Nombreux sont ceux qui ont pris conscience des effets catastrophiques du Grexit avec les retraits des dépôts bancaires. En quelques jours, les Grecs ont retiré 4 Mds€, ce qui a contraint la BCE a porté à 85 Mds€ le plafond de concours provisoires aux banques grecques. La sortie de l’euro entrainerait une très forte dévaluation de la nouvelle monnaie, un effondrement du secteur bancaire, une inflation galopante, une impossibilité de rembourser les dettes…et au final une austérité autrement plus sévère que celle mise en place depuis cinq ans.
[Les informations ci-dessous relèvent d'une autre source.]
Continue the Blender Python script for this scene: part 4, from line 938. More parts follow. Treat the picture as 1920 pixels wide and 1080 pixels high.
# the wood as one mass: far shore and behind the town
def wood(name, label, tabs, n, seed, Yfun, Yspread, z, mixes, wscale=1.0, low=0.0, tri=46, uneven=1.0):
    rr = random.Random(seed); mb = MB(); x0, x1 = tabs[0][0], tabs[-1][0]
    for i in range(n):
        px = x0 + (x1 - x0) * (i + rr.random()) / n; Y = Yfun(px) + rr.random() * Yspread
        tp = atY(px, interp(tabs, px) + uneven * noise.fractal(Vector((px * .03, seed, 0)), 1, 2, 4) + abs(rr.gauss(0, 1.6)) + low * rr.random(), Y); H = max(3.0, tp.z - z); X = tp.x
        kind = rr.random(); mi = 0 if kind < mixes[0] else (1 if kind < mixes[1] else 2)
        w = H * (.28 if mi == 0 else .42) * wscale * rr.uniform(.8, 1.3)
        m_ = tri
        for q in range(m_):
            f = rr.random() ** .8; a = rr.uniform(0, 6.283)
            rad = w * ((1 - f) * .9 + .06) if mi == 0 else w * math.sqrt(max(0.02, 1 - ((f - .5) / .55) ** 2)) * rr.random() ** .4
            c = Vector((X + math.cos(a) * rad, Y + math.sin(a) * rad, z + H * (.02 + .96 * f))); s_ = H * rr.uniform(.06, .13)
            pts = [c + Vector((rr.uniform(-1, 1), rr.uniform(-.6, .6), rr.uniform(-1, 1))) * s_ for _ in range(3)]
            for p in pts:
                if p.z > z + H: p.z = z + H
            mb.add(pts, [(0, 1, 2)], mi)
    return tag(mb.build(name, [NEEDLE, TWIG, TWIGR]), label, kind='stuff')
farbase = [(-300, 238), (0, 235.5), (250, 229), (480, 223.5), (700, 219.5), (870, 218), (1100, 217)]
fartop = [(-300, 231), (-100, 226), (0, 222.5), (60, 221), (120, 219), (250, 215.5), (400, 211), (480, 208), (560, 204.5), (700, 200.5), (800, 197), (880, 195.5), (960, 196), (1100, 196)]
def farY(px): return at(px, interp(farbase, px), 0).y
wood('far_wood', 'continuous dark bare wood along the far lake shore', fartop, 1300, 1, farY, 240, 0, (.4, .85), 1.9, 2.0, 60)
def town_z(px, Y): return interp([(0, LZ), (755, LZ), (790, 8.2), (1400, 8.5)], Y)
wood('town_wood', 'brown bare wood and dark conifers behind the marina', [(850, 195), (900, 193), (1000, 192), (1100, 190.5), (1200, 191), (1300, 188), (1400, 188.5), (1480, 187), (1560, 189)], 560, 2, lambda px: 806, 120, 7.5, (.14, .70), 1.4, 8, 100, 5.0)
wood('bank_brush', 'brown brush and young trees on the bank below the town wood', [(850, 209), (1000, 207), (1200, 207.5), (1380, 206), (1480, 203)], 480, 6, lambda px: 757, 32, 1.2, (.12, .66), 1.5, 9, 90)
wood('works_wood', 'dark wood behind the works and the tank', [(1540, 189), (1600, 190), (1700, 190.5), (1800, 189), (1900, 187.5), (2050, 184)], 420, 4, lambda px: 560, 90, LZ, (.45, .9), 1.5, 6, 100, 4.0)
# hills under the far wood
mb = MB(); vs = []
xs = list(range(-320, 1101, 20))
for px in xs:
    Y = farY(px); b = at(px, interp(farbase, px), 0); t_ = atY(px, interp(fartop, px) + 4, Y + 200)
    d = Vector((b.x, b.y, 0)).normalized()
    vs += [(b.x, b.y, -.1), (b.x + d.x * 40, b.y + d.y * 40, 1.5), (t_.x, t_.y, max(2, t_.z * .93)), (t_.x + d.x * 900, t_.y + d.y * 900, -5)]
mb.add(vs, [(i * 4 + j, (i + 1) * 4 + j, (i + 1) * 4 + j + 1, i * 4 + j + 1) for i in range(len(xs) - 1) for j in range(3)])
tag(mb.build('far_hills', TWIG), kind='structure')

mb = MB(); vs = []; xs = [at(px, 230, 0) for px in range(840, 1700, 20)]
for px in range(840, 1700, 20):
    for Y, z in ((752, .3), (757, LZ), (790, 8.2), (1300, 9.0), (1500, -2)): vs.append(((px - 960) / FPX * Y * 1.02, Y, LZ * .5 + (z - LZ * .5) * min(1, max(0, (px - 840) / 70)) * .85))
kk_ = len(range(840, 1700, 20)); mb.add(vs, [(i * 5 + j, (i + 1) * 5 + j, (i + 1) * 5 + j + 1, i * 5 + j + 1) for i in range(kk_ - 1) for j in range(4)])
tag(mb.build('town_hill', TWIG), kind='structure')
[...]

Il serait temps d’alléger la dette de la Grèce en allongeant la durée des prêts, même si elle est déjà à 32 ans, ou le différé d’amortissement. Il ne faut plus exclure une annulation pour une partie, voire la totalité de cette dette. De la même façon qu’il a fallu prendre acte, il y a quatre ans, de l’impossibilité de la Grèce de rembourser la dette bancaire, il convient de reconnaître la difficile soutenabilité de la dette grecque, sauf à vouloir régulièrement avoir ce type de psychodrame. On l’a fait en 1953 avec l’Allemagne. On l’a fait avec les pays en développement dans les années quatre-vingt-dix. On a fini par accepter de ne pas avoir le remboursement des emprunts russes…
Que les responsables européens mettent à profit ce délai pour préparer les opinions publiques
Le véritable atterrissage grec sera alors été réalisé.